Giuseppe Pietro BAGETTI 1764-1831
This watercolour is highly likely to belong to one of the series of views that Giuseppe Bagetti painted when, after having previously espoused the cause of Napoleon, he returned to Turin with the Restoration in 1815 and was appointed by Victor Emmanuel I to the post of "His Majesty's royal draughtsman and architect".
Thus the drawings which the artist produced at this stage in his career mark a change of course compared to his output during the Napoleonic campaigns, because while Bagetti studied his subjects at first hand on maps and tended, before sketching in the field, to gather as much information as he could from eye-witnesses so as to be able to produce a faithful image of the landscape, in this instance the Romantic spirit got the better of his purely descriptive rationalism.

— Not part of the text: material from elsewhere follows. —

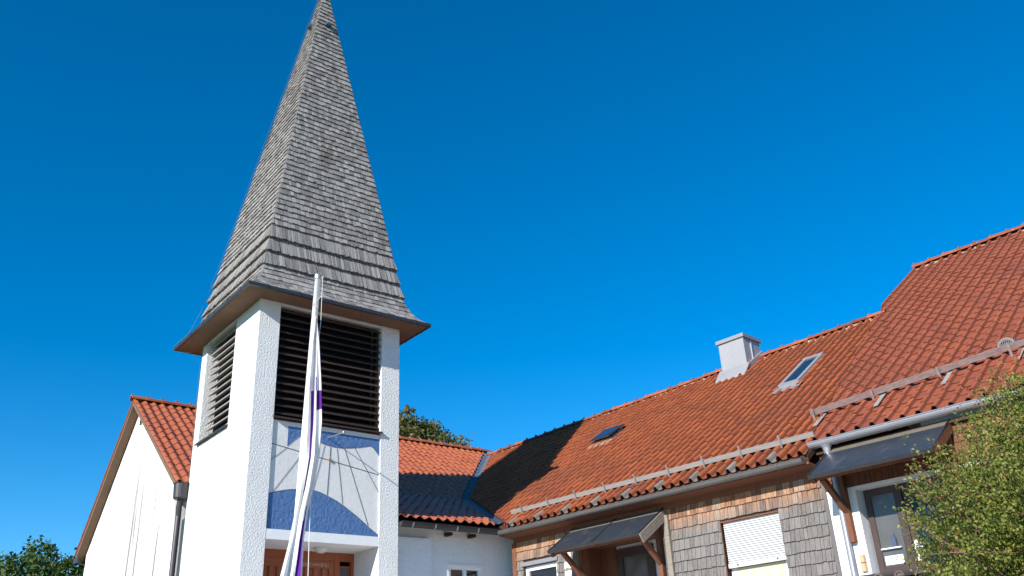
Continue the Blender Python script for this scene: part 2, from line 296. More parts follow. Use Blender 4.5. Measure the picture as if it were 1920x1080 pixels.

It is significant that, in providing us with a dizzying view of the countryside so close in sensitivity to the spirit of Romanticism, he should have chosen also to build a slice of human life into his drawing. The two figures who, though leaning over the edge of the precipice, are clearly in no danger, appear dominated by the setting in which the prevailing mood is that of the abysmal, of the disturbing, of "threatening" natural elements such as the imposing rock formation and the ravine so reminiscent of the painting of Caspar David Friedrich.
Despite being monochrome, the watercolour is clear and detailed and the balances between the various parts of the view suggest a single whole embracing both the natural elements and the two human figures. For though the description is detailed, everything is in proportion and deliberately designed to allow the observer to grasp the entire scene at a single glance.